So, how many did Communism kill?
After a week of controversy over Labour leader Ed Miliband's Marxist father, we need to focus on the core issue: the historical reality of communist oppression
At more than 850 pages of carefully sifted evidence by a group of top-level scholars from a variety of countries and disciplines, the Black Book is as solid a piece of scholarship as any other you'll find being taught in our schools.
Is it definitive? How could it be? Communist regimes went to great lengths to conceal their crimes, and one of the most oppressive of all, North Korea, still exists to this day. What the book does is use the best available evidence to give a sense of the scale of what we are dealing with.
In introducing the Black Book, lead author Stephane Courtois, Director of Research at the Centre National de la Recherche Scientifique (CNRS) in Paris, offers the following rough breakdown of the numbers of people that communism killed:
USSR -- 20 million
China -- 65 million
Vietnam -- 1 million
North Korea -- 2 million
Cambodia -- 2 million
Eastern Europe -- 1 million
Latin America -- 150,000
Africa -- 1.7 million
Afghanistan -- 1.5 million
Communist movements, parties not in power -- 10,000
In total, this is not far short of 100 million deaths at the hands of a single ideology. Nothing like this has ever happened before. (As an aside, my personal view is that the Nazi Holocaust of the Jews was the greatest single crime of the modern era, while communism was the greatest criminal system.)
To be sure, these numbers are approximations. Courtois gives a figure of 20 million for the Soviet Union. Alexander Yakovlev, formerly the chairman of Russia's Presidential Commission for the Rehabilitation of Victims of Political Repression, estimates the numbers executed or done to death in prisons and camps for purely political reasons at 20-25 million.
But, in his book A Century of Violence in Soviet Russia, he reminds us not to forget the 5.5 million victims of famine in the Civil War and the 5 million in the artificial famine of the 1930s. Other respected authorities offer even higher numbers.
What should be clear from the Soviet Union and beyond is the staggering scale of what we are being asked to internalise.
Apologists have adopted a number of strategies -- beyond outright denial which lasted for decades. One of the most popular and enduring is that we should not spend much time on the crimes of communism because Western countries have also committed crimes, most particularly when they had their empires.
To say that this is disingenuous is an understatement. Even if it were true that Western countries had committed similar crimes -- which it most certainly isn't -- why would that be an obstacle to discussing the crimes of communism? Jack the Ripper isn't any the less of a killer because Ted Bundy was too.

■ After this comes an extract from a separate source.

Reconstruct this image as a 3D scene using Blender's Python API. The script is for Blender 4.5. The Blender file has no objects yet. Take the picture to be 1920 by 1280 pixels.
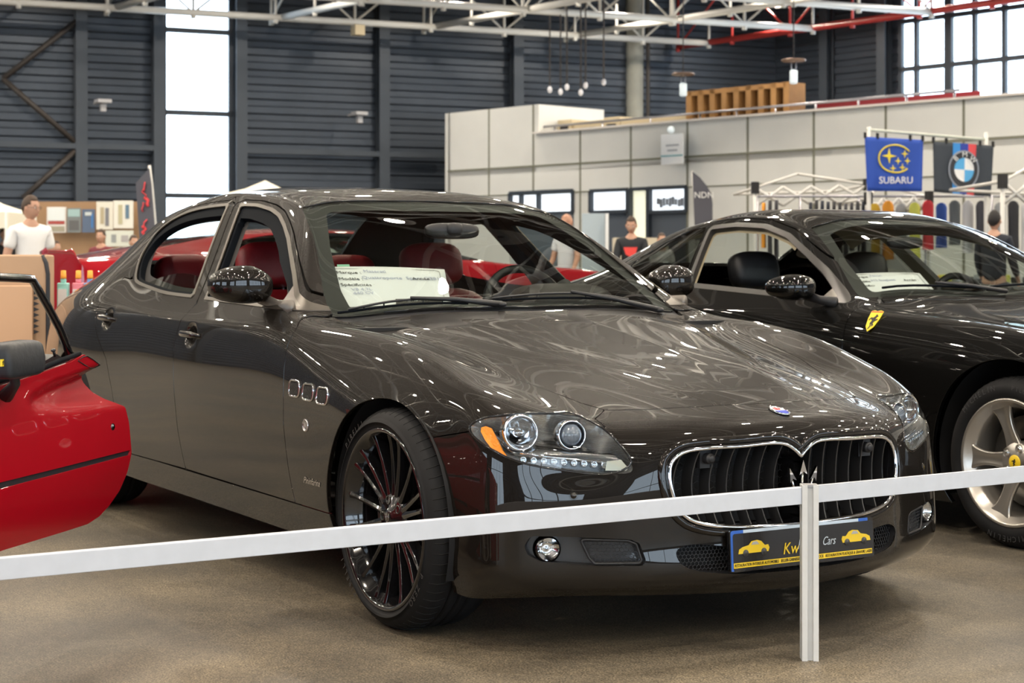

But more importantly, Western imperialism was no more oppressive, and in many ways it was a good deal less oppressive, than any of the other imperialisms throughout history. The British Empire was the first ever to abolish slavery, for example. In any case, imperialism isn't a blueprint for societal governance. It isn't in the same category as ideologies such as communism, fascism, Nazism or even liberal-democratic capitalism anyway.
This is all easy to pin down, which brings us back to the question posed at the beginning of this piece: Why isn't the Black Book of Communism on the curriculum of every school in Europe?
The answer is not all that difficult to get to. The reason why the crimes of communism are given so little societal prominence is that very large sections of Western political society were supporters of or apologists for the Leftist ideology that gave rise to those crimes.
To talk openly about the history of communism is to talk openly about the history of the Left. And even among those who were not communists themselves, vast swathes inside the Leftist tradition stayed far too close to the communists for comfort.
It's their very dirty big secret, and although they can't do much these days about tracts such as the Black Book of Communism lying on the dusty top shelves of our public libraries, they'll be damned if they're going to start handing them out to children in the classrooms.
Of course, I am using the school curriculum issue as a proxy for a wider reluctance fully to come to terms with one of history's darkest chapters. The angry reaction of the British Left this week to the Daily Mail's discussion of Labour leader Ed Miliband's Marxist father suggests that that reluctance is as deeply embedded as ever.